No rules for management at least

Daniel Wakin posted an article on the Budapest Festival Orchestra on his New York Times blog:

Mr. Fischer’s orchestra, he said, has three cardinal virtues, established at its creation: an emphasis on the players’ individual creativity; few rules, for maximum flexibility; and unusual programming.
… The no-rules rule means no long-term contracts, no overtime and auditions that end up with five or six finalists who play with the orchestra.

Oddly enough, my orchestra, which has plenty of rules, also has
auditions that produce finalists who play with the orchestra before
being hired (which I assume is what was meant). But it was the “no
overtime” and “no long-term contracts” that caught my attention.

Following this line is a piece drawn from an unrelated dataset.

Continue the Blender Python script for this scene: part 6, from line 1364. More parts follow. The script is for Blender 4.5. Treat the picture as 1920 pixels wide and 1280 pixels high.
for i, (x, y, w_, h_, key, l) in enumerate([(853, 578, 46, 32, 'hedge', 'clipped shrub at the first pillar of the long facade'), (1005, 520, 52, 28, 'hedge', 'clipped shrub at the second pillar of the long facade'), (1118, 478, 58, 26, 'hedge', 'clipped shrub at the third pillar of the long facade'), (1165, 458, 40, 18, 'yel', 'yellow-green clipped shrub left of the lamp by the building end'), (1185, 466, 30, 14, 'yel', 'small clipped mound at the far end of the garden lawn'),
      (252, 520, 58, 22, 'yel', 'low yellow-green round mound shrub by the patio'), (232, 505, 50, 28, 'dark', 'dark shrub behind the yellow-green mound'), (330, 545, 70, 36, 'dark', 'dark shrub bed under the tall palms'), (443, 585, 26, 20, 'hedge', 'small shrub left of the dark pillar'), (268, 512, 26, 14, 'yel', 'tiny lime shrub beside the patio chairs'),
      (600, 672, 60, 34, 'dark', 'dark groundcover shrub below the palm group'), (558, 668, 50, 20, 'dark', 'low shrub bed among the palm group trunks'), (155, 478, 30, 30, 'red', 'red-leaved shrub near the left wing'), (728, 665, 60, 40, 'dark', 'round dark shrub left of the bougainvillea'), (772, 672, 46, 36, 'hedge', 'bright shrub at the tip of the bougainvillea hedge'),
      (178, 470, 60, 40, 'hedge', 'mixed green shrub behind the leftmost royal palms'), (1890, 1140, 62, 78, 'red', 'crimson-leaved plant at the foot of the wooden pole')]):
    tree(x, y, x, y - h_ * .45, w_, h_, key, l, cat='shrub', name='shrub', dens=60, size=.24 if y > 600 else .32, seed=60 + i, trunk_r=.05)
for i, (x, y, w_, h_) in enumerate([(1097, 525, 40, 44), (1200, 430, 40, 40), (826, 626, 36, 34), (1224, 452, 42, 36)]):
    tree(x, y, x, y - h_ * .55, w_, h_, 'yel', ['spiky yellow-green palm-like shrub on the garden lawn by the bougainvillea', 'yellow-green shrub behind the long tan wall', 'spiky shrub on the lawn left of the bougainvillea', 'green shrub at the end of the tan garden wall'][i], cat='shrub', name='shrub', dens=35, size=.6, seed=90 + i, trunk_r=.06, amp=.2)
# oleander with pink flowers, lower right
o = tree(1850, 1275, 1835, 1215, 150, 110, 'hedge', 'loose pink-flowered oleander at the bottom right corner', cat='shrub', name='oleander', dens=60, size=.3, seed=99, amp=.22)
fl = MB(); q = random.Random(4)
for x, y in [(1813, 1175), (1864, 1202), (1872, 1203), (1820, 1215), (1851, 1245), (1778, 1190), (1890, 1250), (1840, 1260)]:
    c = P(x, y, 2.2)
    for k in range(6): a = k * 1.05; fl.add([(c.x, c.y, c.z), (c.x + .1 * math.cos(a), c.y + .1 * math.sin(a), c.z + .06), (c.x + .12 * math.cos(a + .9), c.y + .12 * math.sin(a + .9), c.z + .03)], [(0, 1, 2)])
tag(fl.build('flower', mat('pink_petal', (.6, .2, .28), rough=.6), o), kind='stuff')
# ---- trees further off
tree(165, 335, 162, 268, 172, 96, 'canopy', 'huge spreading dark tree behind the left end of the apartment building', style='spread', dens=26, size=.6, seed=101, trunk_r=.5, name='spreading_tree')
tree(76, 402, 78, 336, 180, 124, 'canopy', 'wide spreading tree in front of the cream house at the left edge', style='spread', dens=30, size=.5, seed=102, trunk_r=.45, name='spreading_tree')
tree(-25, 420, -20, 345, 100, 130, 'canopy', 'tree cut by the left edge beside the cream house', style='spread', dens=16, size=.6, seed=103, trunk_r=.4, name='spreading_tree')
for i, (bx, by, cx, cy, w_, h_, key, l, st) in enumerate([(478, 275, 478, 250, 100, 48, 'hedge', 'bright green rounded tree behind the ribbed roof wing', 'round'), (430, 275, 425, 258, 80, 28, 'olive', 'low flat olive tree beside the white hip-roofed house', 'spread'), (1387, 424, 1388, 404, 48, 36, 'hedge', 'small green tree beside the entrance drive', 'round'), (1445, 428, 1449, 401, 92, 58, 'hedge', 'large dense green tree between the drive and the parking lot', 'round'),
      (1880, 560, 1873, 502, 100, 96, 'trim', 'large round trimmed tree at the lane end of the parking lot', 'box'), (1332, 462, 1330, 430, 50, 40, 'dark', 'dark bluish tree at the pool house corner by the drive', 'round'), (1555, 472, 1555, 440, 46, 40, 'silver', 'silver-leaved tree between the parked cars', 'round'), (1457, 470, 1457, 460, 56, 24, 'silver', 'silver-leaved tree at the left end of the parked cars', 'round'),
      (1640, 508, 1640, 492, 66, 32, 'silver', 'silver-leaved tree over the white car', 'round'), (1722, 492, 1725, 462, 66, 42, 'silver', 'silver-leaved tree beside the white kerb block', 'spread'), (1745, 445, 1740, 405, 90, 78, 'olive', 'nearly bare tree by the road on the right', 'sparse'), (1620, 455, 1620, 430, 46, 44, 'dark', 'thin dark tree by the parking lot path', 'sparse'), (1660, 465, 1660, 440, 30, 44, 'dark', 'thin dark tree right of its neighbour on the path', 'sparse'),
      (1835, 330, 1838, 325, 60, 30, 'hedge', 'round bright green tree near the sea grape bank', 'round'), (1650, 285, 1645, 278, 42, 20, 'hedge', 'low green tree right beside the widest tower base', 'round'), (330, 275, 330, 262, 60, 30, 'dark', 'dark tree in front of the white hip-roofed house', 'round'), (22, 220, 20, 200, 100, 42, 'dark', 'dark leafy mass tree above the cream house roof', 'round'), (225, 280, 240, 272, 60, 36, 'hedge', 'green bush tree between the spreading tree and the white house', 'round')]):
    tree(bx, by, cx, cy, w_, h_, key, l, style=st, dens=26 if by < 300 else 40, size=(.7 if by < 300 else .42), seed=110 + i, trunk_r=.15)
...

A few years ago I had the pleasure of attending a meeting in Salzburg on orchestras. It was the second (and last) of five sessions on issues in the performing arts sponsored by Alberto Vilar and hosted by the Salzburg Seminar. It was mostly orchestra managers from Europe and the US; I was the only labor representative. One panel discussion featured the manager of the Budapest Festival Orchestra, who mentioned in passing that his orchestra required all its musicians to re-audition every two years, causing an audible gasp throughout the roomful of managers. The next panelist, a young orchestra manager from South Africa, remarked that he had been wondering why, every two years, all these Hungarian musicians came to audition for his orchestra. It brought down the house.

I’ll bet the “no-rules” rule doesn’t apply to the orchestra’s musicians. I’ll bet they’re expected to be on time, to be appropriately dressed at concerts, to give up other work for the orchestra, ad nauseum. I’ll bet there there’s a whole handbook of rules for the musicians. I’ll bet there are unspoken rules as well. For example, I’ll bet there’s an unspoken rule against complaining about working conditions, and that violations lead to non-renewal.

No doubt the lack of job security , or indeed any limits on the conductor’s power, is an artifact of the post-Communist labor market for musicians and/or a reflection of some truly lousy labor laws. I doubt that Hungarian musicians are any more trusting of conductors, or less desirous of stability in their lives, than are their counterparts in Berlin, Vienna, or the US.